A CCA is responsible for cleaner energy generation adherent to more competitive rates. Rate competition, however, affects the California energy market as a whole. For example, the energy industry in the Bay Area was run by one corporation, PG&E, for energy supply, resource procurement, transmission, distribution over century-only infrastructure, and retail. As CCAs expand into the jurisdictional territories of IOUs, more customers opt into CCA services for retailed energy products. Yet these CCA products include alternative, out-sourced renewable energy instead of the traditional energy service bundles purchased by CCAs from IOUs. As a result, IOUs are faced with few customers, but excess power. To make up for the increased and unused energy loads, IOUs are forced to charge customers at higher rates, including their energy bundles sold to CCAs. This interdependent, yet competitive, relationship between CCAs and IOUs adjusts rates higher for both utility providers.

The purpose of providing competitively lower rates than IOUs for similar products is to allow the CCA to maintain what it claims to be: a choice. Under CPUC section 366.2, CCA customers must retain the right to “opt out” of the local program. In turn, higher rates could lead customers to fall back on the IOU’s services, potentially stressing the balance of the electricity grid when customers jump between renewable and nonrenewable energy sources. This competitive rate balance triggers the application of constitutional tax law.

For instance, it was determined in Zolly v. City of Oakland that CCA rates not formally designated as taxes trigger the application of California’s tax laws Proposition 13, 218, and 26. Under Cal. Const., art. XIII (C), § 1(e), a “tax” is any charge imposed or made mandatory by a city. Under Cal. Const., art. XIII (C), § 1, if rates are deemed taxes, governments are required to obtain voter approval for the new charge. Utility rates are “taxes” if they are imposed on customers or if they are not reasonably related to the value of the services purchased, according to Jacks v. City of Santa Barbara.

It is unlikely that such utility charges are imposed on customers if they retain the ability to “opt out” of the program. On the other hand, a court would be left to consider the reasonable relationship between the value and service for each CCA program. A reasonable relationship could be determined by analyzing costs, sources, and reliability of the service, and whether the fee structure is similar to that of competing services, as suggested in Zolly v. City of Oakland. The competitive relationship between CCAs and IOUs maintains lower rates for now. Although the California legislature nor case law has yet to narrowly address CCA rate tax issues, it is likely higher rates or rates above the competing IOUs, will trigger tax law consequences.

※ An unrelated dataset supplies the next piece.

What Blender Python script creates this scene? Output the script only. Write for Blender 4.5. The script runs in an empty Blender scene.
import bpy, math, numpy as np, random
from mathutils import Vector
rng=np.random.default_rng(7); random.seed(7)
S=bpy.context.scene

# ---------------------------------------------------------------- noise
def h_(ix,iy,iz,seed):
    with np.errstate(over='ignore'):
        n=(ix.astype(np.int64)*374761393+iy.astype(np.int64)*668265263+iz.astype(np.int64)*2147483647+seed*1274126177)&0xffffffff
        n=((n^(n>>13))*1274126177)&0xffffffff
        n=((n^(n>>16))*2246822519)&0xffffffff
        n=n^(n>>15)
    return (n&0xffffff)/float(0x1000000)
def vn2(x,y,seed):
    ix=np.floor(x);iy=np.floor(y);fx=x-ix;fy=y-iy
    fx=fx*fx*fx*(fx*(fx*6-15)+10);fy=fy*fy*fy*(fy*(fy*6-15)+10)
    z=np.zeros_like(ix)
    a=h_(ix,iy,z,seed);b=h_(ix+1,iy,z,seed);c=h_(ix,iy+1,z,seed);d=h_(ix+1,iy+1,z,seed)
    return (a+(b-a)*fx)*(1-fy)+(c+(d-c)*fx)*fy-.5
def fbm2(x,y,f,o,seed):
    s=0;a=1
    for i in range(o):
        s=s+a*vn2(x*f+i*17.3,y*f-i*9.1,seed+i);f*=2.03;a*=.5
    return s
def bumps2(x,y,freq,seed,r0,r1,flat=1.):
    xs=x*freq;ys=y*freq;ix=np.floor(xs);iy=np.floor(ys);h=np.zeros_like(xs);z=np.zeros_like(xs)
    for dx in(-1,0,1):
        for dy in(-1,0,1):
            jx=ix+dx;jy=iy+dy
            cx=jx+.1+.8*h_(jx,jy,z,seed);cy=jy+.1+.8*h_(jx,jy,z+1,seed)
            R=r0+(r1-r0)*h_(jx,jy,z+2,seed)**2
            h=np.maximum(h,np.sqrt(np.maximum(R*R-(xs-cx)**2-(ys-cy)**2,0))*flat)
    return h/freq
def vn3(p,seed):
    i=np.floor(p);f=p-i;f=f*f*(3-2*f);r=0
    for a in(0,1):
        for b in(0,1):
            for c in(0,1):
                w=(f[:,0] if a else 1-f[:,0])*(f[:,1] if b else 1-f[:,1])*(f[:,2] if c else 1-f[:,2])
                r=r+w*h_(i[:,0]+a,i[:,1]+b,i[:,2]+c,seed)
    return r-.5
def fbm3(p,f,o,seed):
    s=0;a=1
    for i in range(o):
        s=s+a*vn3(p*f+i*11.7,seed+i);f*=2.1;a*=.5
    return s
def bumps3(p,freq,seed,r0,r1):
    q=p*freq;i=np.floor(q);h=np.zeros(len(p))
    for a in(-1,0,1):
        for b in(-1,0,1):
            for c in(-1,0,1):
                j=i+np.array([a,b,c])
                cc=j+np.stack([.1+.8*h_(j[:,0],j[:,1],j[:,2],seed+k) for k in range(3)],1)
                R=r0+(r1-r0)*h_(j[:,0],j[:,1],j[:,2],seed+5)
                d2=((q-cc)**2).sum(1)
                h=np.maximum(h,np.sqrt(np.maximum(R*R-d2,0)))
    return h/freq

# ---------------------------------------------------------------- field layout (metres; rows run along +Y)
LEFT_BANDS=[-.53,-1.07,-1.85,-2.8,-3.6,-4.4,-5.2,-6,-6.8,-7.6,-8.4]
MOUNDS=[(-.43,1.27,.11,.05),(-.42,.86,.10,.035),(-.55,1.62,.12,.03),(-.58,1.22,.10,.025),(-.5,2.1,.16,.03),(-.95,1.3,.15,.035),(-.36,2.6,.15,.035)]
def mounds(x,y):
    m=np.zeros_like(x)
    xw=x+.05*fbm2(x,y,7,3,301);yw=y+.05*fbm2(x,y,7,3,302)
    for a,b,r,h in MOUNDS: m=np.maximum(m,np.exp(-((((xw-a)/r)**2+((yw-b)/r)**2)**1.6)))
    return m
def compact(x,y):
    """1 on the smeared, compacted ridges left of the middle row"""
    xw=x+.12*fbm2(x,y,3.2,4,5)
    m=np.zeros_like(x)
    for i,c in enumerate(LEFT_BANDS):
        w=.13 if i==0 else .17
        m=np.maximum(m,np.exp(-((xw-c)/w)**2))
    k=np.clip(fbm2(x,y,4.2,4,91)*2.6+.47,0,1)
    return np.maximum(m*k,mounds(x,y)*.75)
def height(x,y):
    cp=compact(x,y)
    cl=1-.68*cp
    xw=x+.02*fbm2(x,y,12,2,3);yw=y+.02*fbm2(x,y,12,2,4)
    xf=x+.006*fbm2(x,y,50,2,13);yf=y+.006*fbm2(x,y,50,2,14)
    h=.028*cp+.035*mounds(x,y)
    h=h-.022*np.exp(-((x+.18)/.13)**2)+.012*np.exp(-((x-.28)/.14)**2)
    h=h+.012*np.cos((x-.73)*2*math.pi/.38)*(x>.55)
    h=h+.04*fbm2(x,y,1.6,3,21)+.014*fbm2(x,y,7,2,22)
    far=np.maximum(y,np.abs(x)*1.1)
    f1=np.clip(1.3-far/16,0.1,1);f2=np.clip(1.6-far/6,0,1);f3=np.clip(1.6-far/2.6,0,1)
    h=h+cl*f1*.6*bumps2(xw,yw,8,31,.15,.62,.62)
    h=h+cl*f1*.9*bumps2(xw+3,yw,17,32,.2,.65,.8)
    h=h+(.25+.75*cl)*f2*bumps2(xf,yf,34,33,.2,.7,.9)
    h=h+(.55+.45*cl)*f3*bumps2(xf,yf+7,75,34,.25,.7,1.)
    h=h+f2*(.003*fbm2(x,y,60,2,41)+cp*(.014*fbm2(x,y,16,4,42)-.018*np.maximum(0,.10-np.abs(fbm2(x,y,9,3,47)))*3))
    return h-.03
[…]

Each CCA program will likely need to closely maintain its rate structure and business model to prevent tax law triggers and lawsuits seeking to enforce the CPUC. As summarized by FitchRatings, “CCAs have the independent ability to adjust rates to recover costs, but maintaining competitive rates is of paramount importance given their competitive business model.” Thus, ratepayers are likely to be affected by how IOUs and CCAs share past, present, and futures costs. CCAs, as evolving additions to the renewable energy domain, have yet to perfect the affordable and renewable energy balance of their business models.


California CCA laws can serve as a model for the United States to reinvent the energy industry with a focus on clean and affordable electrical energy. The CCA business models are not without fault. There are remaining concerns and questions on the impact of CCAs on customer rates, grid impact, and the future of existing IOUs in the renewable energy landscape. Yet CCAs as a public utility uniquely combat shareholder profit and control over the fundamental public need for electricity. The future holds for more renewables and local autonomy over affordable energy solutions. Through case law and legislation, the CCA business model will evolve to address future tax and rate issues. Once again, the law has yet to catch up with innovation.

*The views expressed in this article do not represent the views of Santa Clara University.